**Written task**
The line holding "rad = math.radians" is the last one to output; start at the first line of the data, keep every line in between exactly, and leave out pictures.

>> begin

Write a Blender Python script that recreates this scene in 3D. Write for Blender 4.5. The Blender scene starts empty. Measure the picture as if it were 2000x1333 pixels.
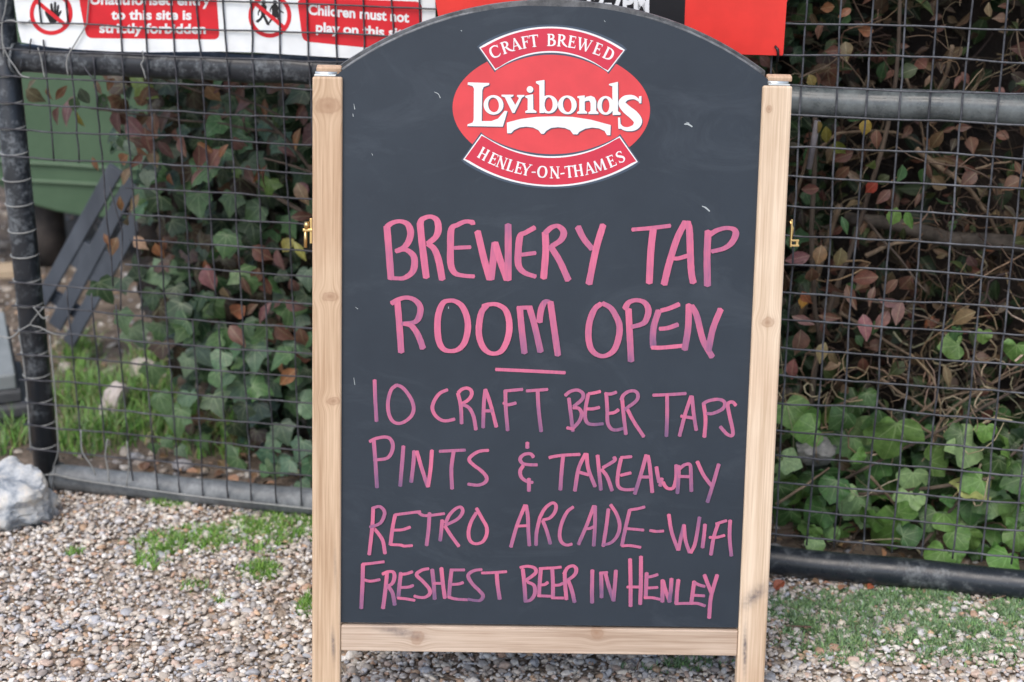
import bpy, bmesh, math, random
import numpy as np
from mathutils import Vector, Matrix, noise
from mathutils.geometry import tessellate_polygon
random.seed(11); RNG = np.random.default_rng(11)
SC = bpy.context.scene
COL = SC.collection
rad = math.radians

# ------------------------------------------------------------------ camera
F, TH, H = 3200.0, rad(19.3), 1.35
cam = bpy.data.cameras.new('camera'); co = bpy.data.objects.new('camera', cam); COL.objects.link(co)
co.location = (0, 0, H); co.rotation_euler = (rad(90) - TH, 0, 0)
cam.sensor_width = 36; cam.lens = 36 * F / 2000; cam.clip_start = .05; cam.clip_end = 400
cam.dof.use_dof = True; cam.dof.focus_distance = 2.36; cam.dof.aperture_fstop = 4.2
SC.camera = co
# ------------------------------------------------------------------ light
SUN_EL, SUN_ROT = rad(56), rad(205)
w = bpy.data.worlds.new("World"); SC.world = w; w.use_nodes = True
nt = w.node_tree; bg = nt.nodes['Background']
sky = nt.nodes.new('ShaderNodeTexSky'); sky.sky_type = 'NISHITA'; sky.sun_disc = False
sky.sun_elevation = SUN_EL; sky.sun_rotation = SUN_ROT; sky.air_density = 1.0; sky.dust_density = 3.0; sky.ozone_density = 1.0
nt.links.new(sky.outputs[0], bg.inputs[0]); bg.inputs[1].default_value = .15
sl = bpy.data.lights.new('sun', 'SUN'); sl.energy = .9; sl.angle = rad(40); sl.color = (1, .95, .88)
so = bpy.data.objects.new('sun', sl); COL.objects.link(so)
sd = Vector((math.sin(SUN_ROT) * math.cos(SUN_EL), math.cos(SUN_ROT) * math.cos(SUN_EL), math.sin(SUN_EL)))
so.rotation_euler = sd.to_track_quat('Z', 'Y').to_euler(); so.location = (0, -2, 5)
SC.view_settings.view_transform = 'Standard'; SC.view_settings.look = 'None'
SC.view_settings.exposure = .72; SC.view_settings.gamma = 1

# ------------------------------------------------------------------ pixel helpers
C_, S_ = math.cos(TH), math.sin(TH); CAM = np.array([0, 0, H])
def ray(px, py):
    xc = (px - 1000) / F; yc = -(py - 666.5) / F
    return np.array([xc, C_ + yc * S_, -S_ + yc * C_])
def hit(px, py, P, n):
    d = ray(px, py); return CAM + d * (((np.array(P) - CAM) @ n) / (d @ n))
def ground(px, py, z=0.): return hit(px, py, (0, 0, z), np.array([0, 0, 1.]))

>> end

**Reply to the task**
Write a Blender Python script that recreates this scene in 3D. Write for Blender 4.5. The Blender scene starts empty. Measure the picture as if it were 2000x1333 pixels.
import bpy, bmesh, math, random
import numpy as np
from mathutils import Vector, Matrix, noise
from mathutils.geometry import tessellate_polygon
random.seed(11); RNG = np.random.default_rng(11)
SC = bpy.context.scene
COL = SC.collection
rad = math.radians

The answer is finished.